Liendo is a Top 3 seed in three events at the championships, which will be held Wednesday through Saturday at the Jean K. Freeman Aquatic Center in Minneapolis. It’s been an impressive transition so far for Swimming Canada’s Male Swimmer of the Year, who claimed bronze in the 100-metre freestyle and 100-m butterfly at last year’s world championships, and gold in the 100 fly at Commonwealth Games.

“It’s like a different sport,” Liendo says of his first year swimming short-course yards at the American university level. “It’s way more detail-oriented than long course. Mentally you have to be focused on a lot more things in yards, whether it’s your turn, underwaters. You have to be more precise when it comes to yards swimming.”

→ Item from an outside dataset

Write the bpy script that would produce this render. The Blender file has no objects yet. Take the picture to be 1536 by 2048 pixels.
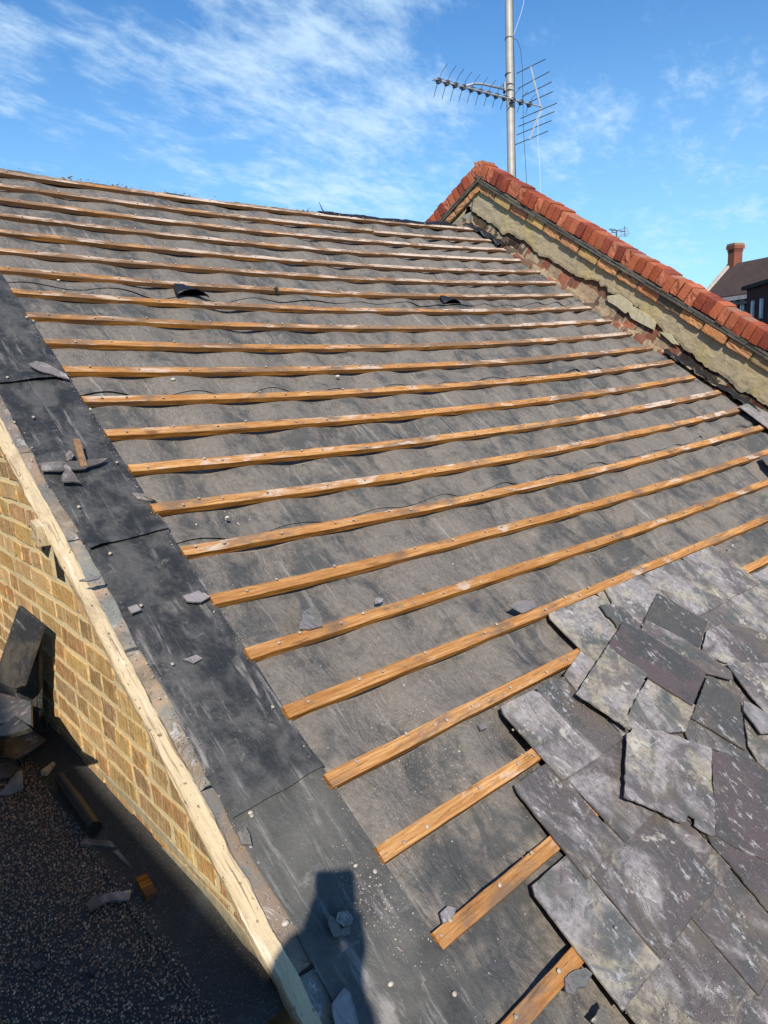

Liendo is ranked second in the 50-yard freestyle with a blistering seed time of 18.35, behind only Tennessee sophomore Jordan Crooks of Cayman Islands (17.93), the world short-course metres champion.

In the 100 butterfly Liendo sits third (44.11) behind Egyptian Olympian Youssef Ramadan of Virginia Tech (43.93) and Crooks (44.04). He also enters third in the 100 free (41.22) behind Cal junior Bjorn Seelinger of Sweden (40.90) and Crooks (41.17).

Liendo and Crooks went head-to-head at the recent SEC championships, with Liendo winning the 100 butterfly, and taking second in the 50 and 100 free.

“It’s only my second meet in yards where I’ve been tapered. I’m just looking to take what I learned from SECs. Obviously it’s some good competition,” Liendo said. “The guys I’m racing, you have world championships and Olympic medallist. I’m getting a lot of racing in and I’ve just been trying to get better with each race and learn.”

Liendo was also part of Florida’s SEC champion 200 free and 400 medley relays and second-place 200 medley. He expects to reprise his role on the relays in Minneapolis.

“It was crazy. The stands were full, it was loud, like nothing I’d experienced before at a meet. I was doing a bunch of relays and got so hyped during those relays,” he said.

Further down the 100 free psych sheets, Ramadan ranks fourth (41.33), then just behind him is Canadian Ruslan Gaziev at 41.38, his winning time at the recent Big Ten Men’s Swimming & Diving Championships.

The Ohio State junior from Etobicoke Swim Club also sits ninth in the 200 free (1:31.94) and is seeded 18th in the 50 free (19.09).

At the Big Tens, Gaziev anchored the Buckeyes to the win in the 200 medley relay and was part of a third-place finish in the 800 free relay the same night. Later in the meet he helped OSU to a second-place finish in the 200 free relay. In addition to his 100 free win he finished second in the 200 free and third in the 50 free.

Meanwhile, Liendo’s fellow Florida freshman Eric Brown of Montreal’s Pointe-Claire Swim Club is set to compete in the 1,650 freestyle (12th, 14:44.06), 500 free (14th, 4:12.95) and 400 individual medley (34th, 3:44.11).